[INPUT DATA]
_____

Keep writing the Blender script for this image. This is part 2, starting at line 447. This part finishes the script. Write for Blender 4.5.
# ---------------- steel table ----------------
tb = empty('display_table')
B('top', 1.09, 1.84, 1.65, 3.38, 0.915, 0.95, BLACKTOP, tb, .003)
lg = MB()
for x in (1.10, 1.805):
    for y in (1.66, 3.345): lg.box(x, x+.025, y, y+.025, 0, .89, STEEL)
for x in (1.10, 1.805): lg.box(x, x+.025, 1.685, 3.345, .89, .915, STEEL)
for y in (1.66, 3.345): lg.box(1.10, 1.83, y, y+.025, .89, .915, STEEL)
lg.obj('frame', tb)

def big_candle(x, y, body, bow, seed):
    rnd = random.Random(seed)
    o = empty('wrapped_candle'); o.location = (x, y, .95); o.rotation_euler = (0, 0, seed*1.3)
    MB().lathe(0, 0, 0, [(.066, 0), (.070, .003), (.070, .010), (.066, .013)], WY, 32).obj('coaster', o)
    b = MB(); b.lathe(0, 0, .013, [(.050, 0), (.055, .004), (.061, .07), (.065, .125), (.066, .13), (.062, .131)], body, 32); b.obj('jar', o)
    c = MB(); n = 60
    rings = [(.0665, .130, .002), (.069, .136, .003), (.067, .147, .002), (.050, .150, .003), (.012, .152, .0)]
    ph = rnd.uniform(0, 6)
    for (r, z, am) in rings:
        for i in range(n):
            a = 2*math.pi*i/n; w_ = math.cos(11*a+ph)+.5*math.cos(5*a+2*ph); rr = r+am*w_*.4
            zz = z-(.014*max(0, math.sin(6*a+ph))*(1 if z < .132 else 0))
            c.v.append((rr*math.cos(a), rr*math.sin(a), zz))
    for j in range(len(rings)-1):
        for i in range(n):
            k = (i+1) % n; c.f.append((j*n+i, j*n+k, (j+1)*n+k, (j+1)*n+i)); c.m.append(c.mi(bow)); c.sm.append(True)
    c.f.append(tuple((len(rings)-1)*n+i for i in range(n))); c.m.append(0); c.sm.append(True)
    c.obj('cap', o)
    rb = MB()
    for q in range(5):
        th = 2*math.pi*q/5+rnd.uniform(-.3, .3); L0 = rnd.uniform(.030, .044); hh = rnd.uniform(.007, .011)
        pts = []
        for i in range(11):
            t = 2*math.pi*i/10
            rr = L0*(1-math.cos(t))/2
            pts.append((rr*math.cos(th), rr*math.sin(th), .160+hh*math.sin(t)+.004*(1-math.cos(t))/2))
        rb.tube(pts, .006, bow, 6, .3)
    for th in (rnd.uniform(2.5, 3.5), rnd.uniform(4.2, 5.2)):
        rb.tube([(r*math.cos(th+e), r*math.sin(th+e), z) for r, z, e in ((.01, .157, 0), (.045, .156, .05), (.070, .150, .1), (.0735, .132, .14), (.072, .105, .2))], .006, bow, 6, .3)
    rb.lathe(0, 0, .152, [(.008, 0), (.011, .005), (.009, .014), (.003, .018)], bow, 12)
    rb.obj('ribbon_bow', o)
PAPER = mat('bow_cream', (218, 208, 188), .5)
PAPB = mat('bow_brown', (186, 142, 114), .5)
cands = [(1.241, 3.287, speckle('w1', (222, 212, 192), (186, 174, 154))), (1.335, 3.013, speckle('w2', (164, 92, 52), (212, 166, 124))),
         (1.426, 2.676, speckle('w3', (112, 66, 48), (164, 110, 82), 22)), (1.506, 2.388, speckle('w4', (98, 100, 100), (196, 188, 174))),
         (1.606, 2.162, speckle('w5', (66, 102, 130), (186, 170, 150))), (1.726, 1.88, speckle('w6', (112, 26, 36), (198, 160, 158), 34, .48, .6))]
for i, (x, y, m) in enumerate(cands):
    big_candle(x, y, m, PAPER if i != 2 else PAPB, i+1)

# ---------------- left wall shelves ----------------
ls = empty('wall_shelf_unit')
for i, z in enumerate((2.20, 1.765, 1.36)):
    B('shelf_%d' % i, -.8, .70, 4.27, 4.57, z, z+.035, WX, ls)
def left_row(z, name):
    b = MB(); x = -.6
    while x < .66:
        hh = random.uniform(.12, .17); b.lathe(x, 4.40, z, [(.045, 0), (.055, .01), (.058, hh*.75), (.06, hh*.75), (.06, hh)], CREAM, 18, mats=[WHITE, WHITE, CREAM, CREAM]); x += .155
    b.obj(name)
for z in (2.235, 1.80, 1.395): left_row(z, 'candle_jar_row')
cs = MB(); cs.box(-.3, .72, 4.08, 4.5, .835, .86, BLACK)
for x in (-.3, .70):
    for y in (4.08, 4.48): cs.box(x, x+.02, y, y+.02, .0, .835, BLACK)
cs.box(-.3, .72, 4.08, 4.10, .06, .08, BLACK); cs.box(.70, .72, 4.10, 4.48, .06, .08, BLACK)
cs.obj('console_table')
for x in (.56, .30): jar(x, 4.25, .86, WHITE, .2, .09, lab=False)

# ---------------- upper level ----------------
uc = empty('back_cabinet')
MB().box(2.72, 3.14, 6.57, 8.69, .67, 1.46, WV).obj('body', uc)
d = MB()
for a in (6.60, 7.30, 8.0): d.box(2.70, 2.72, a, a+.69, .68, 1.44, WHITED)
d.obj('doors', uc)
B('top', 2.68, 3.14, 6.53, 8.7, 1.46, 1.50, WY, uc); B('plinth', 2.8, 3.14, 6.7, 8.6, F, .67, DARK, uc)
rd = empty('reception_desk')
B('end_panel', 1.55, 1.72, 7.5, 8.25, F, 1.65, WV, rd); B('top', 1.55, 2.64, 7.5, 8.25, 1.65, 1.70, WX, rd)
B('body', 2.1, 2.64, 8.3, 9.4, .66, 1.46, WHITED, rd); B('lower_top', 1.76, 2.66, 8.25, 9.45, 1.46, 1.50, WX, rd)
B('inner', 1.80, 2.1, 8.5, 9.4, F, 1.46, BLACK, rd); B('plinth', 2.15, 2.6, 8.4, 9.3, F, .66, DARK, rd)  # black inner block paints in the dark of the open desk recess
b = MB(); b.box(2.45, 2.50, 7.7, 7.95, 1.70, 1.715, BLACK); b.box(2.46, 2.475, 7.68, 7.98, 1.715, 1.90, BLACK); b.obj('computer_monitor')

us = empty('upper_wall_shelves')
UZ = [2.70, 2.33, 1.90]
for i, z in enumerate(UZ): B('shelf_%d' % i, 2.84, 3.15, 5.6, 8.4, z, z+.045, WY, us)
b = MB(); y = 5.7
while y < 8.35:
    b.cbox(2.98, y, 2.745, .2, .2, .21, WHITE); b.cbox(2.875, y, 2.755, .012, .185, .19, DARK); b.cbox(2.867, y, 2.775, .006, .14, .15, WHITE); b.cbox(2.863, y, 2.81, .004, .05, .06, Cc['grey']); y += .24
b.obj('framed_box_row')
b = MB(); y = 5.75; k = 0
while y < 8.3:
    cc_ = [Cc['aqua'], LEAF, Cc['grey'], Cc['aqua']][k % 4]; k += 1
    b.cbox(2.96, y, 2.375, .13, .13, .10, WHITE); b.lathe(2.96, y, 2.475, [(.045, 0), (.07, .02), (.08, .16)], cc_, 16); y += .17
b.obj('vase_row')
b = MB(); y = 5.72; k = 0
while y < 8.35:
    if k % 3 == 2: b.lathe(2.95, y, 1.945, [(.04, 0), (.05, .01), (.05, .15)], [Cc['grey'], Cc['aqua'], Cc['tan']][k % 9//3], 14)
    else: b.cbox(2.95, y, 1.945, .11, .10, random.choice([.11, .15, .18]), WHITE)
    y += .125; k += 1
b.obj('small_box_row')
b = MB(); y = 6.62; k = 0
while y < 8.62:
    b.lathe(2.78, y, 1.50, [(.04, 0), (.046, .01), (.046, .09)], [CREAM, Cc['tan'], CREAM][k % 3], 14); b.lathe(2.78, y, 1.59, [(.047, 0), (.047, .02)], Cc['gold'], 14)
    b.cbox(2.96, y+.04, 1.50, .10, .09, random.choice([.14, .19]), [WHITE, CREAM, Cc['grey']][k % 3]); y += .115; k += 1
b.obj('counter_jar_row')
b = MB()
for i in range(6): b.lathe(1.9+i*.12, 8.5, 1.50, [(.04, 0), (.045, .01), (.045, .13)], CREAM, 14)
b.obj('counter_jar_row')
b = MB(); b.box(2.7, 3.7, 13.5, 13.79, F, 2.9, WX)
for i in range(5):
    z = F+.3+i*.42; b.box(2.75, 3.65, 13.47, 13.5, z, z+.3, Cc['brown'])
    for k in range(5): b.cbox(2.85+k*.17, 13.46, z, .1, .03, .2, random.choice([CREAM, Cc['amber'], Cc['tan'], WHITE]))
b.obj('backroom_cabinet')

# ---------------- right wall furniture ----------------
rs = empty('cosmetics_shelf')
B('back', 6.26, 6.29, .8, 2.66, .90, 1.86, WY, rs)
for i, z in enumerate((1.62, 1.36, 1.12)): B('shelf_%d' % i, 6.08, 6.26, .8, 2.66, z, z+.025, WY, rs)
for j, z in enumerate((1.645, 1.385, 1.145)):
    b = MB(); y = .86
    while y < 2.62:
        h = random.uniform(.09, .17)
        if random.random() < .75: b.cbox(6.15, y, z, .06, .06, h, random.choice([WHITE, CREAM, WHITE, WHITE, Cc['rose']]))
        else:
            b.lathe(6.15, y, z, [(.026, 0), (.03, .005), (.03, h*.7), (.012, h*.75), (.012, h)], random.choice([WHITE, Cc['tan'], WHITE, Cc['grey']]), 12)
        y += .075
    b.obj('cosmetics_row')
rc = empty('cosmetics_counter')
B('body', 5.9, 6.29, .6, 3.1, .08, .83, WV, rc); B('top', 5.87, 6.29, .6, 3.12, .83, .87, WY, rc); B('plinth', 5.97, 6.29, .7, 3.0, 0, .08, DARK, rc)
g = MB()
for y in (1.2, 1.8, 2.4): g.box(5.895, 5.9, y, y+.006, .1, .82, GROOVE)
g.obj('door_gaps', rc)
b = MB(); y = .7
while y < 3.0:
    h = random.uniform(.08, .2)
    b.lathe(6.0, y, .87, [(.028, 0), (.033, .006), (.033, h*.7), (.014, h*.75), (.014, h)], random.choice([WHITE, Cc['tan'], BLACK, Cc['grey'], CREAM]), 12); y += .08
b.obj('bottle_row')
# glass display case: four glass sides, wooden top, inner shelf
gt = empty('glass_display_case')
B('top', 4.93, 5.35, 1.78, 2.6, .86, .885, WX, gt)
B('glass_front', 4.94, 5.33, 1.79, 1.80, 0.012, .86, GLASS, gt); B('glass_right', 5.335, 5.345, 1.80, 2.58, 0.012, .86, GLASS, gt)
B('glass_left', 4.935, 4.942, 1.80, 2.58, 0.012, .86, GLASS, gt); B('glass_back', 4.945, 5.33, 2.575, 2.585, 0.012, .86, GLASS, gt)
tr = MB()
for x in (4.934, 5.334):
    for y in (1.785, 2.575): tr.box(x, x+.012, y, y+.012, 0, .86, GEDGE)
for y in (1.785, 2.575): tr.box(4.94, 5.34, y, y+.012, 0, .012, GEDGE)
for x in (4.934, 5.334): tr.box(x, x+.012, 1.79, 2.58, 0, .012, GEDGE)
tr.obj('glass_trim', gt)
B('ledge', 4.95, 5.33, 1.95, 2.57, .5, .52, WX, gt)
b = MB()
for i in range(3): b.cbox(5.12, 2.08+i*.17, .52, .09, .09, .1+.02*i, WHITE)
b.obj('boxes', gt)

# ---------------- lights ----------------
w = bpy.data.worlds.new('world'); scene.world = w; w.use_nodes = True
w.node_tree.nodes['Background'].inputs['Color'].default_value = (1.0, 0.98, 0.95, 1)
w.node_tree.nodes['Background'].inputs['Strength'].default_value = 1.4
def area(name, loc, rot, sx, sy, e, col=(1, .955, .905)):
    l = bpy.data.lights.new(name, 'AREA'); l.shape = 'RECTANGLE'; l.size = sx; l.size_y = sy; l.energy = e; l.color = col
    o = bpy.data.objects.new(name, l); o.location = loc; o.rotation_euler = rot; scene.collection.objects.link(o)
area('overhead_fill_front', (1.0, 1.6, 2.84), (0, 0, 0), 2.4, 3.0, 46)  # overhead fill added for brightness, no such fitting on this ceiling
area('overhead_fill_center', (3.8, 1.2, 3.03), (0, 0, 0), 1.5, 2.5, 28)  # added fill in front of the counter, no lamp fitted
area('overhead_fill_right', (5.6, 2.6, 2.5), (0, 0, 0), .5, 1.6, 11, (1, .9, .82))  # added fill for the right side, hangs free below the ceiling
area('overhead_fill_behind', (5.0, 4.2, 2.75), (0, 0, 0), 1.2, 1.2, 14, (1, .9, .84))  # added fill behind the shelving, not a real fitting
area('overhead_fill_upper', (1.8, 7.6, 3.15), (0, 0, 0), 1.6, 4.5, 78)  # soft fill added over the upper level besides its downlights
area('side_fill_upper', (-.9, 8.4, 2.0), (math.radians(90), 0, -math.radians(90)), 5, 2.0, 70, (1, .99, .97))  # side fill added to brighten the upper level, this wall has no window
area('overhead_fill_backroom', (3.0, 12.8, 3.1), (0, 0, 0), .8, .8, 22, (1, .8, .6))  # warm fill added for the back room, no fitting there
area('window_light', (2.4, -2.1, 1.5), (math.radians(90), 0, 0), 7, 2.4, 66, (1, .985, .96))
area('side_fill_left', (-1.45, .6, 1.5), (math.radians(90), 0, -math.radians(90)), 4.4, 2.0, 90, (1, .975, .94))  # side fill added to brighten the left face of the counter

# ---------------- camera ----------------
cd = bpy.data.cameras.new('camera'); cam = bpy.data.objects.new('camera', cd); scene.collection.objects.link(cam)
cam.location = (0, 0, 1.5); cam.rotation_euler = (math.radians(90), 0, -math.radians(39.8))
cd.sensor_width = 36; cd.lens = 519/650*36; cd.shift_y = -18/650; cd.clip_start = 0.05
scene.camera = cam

_____

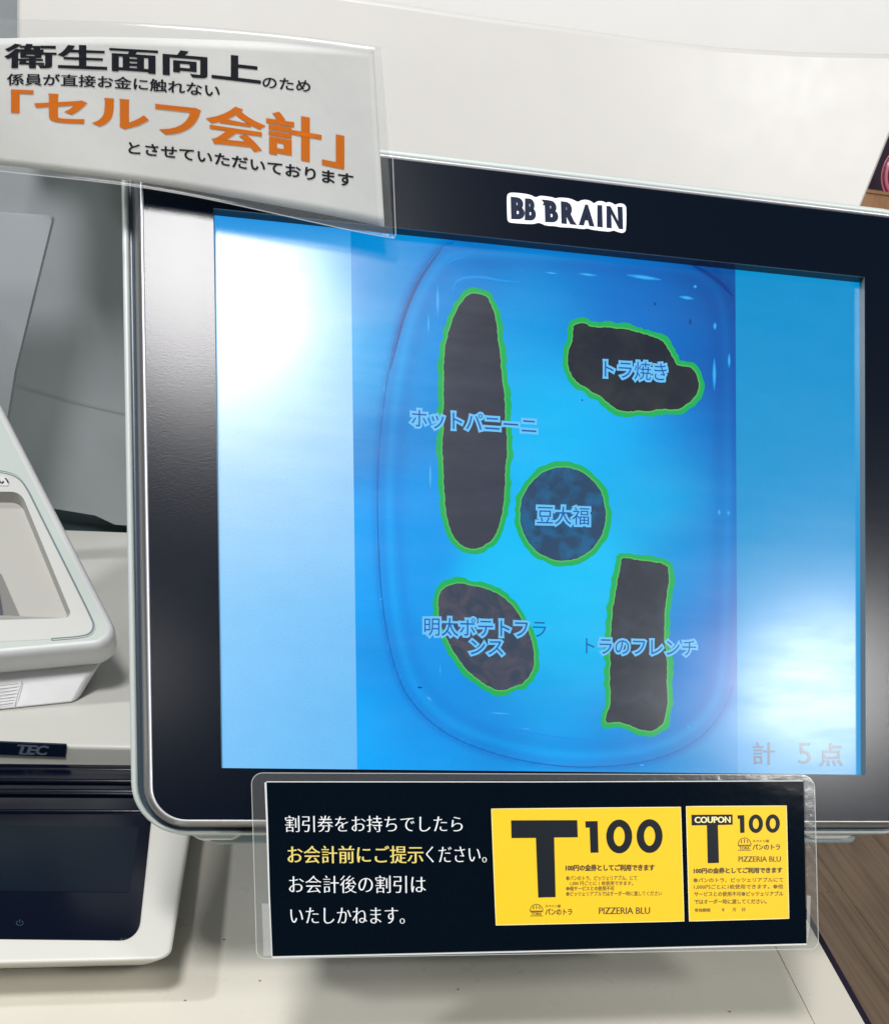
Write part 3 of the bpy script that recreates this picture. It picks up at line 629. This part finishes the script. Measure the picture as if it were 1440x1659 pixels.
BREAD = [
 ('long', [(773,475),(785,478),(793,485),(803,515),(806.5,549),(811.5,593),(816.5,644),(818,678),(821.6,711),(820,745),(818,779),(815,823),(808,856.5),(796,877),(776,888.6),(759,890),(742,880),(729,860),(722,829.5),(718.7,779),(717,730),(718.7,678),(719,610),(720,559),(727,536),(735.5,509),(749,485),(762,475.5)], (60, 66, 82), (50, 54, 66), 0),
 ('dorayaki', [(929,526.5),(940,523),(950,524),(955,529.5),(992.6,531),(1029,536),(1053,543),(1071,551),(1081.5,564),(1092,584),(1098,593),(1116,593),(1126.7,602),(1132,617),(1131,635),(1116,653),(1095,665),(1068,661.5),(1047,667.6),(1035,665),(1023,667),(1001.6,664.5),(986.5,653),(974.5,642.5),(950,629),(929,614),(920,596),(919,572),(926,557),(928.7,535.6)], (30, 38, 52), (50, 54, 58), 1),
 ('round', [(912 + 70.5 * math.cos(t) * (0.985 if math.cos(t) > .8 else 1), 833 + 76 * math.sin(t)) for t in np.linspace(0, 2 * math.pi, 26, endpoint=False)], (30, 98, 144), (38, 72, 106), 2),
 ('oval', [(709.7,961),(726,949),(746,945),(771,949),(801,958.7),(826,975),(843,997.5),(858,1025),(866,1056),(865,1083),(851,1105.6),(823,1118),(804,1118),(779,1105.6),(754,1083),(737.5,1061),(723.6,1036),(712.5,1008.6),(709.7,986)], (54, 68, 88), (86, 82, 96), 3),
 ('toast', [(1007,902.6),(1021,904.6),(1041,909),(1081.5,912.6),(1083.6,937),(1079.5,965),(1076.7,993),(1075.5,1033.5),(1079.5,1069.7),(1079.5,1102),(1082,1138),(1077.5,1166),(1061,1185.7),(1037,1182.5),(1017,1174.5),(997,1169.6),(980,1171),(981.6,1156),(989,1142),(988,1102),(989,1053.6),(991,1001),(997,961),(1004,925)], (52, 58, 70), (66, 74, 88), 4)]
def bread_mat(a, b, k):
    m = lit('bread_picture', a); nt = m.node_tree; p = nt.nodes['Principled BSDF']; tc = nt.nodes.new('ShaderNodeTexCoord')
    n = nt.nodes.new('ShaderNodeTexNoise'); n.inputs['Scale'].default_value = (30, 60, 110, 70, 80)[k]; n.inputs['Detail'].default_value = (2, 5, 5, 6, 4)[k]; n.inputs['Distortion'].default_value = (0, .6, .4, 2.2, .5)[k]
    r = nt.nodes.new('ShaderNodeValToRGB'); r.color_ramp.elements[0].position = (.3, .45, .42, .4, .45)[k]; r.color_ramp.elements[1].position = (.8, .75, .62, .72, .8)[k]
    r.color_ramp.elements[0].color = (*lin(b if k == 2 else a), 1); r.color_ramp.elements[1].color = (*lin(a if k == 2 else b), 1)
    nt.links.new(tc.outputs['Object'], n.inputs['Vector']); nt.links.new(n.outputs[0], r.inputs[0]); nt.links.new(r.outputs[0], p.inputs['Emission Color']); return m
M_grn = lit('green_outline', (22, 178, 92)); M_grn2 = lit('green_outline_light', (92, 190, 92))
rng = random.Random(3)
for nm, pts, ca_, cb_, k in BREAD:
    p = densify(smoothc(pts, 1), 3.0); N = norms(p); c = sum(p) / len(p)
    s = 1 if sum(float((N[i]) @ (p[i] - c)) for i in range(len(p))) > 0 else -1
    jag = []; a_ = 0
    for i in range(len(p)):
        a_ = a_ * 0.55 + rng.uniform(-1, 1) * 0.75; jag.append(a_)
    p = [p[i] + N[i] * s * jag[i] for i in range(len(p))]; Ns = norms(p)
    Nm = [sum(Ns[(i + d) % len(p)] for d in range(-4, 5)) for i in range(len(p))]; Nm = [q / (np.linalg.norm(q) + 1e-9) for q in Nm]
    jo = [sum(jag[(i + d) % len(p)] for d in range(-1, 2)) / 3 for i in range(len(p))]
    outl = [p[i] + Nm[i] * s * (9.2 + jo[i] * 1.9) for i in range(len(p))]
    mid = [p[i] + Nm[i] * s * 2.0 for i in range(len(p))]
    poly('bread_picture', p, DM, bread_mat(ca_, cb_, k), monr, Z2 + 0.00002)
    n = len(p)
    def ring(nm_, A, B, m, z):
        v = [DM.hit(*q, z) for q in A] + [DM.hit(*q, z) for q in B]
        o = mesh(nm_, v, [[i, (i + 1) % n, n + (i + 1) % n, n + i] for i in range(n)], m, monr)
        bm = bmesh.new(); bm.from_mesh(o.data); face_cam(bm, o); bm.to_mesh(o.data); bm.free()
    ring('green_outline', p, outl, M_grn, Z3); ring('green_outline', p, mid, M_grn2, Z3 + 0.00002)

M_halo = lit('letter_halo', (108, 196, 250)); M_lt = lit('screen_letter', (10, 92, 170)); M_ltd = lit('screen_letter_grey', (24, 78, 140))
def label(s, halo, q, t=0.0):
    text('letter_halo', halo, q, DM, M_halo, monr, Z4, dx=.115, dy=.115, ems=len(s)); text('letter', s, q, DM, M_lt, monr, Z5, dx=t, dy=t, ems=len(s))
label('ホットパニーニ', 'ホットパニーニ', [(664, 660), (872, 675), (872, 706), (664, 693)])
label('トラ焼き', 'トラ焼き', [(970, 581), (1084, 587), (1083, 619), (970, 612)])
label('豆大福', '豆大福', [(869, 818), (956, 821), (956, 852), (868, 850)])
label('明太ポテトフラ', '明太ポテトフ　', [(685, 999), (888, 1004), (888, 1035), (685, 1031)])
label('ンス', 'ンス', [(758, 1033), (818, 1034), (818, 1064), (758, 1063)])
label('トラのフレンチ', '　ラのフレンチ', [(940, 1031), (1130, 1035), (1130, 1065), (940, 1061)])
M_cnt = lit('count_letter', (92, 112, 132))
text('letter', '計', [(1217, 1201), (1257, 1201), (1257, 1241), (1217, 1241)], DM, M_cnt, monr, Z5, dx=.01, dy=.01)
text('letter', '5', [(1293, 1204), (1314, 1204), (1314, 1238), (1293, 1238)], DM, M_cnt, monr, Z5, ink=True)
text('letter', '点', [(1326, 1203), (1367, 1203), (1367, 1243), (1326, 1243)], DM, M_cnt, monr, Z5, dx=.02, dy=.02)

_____

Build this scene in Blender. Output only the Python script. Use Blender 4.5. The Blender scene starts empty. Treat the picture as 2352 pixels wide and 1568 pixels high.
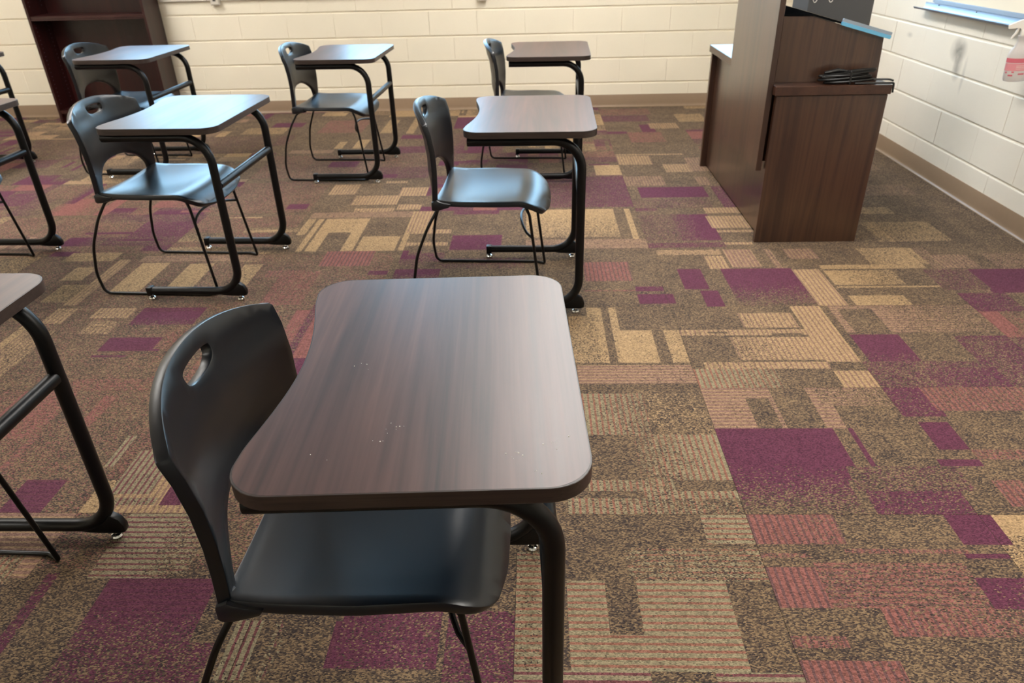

_____

[TASK DETAILS] Print the lines from the line with "Keep writing the" to the line with "lg.obj('frame', tb)" exactly, and print nothing else. Both of those lines are included.

[WRITTEN REPLY]
Keep writing the Blender script for this image. This is part 2, starting at line 447. This part finishes the script. Write for Blender 4.5.
# ---------------- steel table ----------------
tb = empty('display_table')
B('top', 1.09, 1.84, 1.65, 3.38, 0.915, 0.95, BLACKTOP, tb, .003)
lg = MB()
for x in (1.10, 1.805):
    for y in (1.66, 3.345): lg.box(x, x+.025, y, y+.025, 0, .89, STEEL)
for x in (1.10, 1.805): lg.box(x, x+.025, 1.685, 3.345, .89, .915, STEEL)
for y in (1.66, 3.345): lg.box(1.10, 1.83, y, y+.025, .89, .915, STEEL)
lg.obj('frame', tb)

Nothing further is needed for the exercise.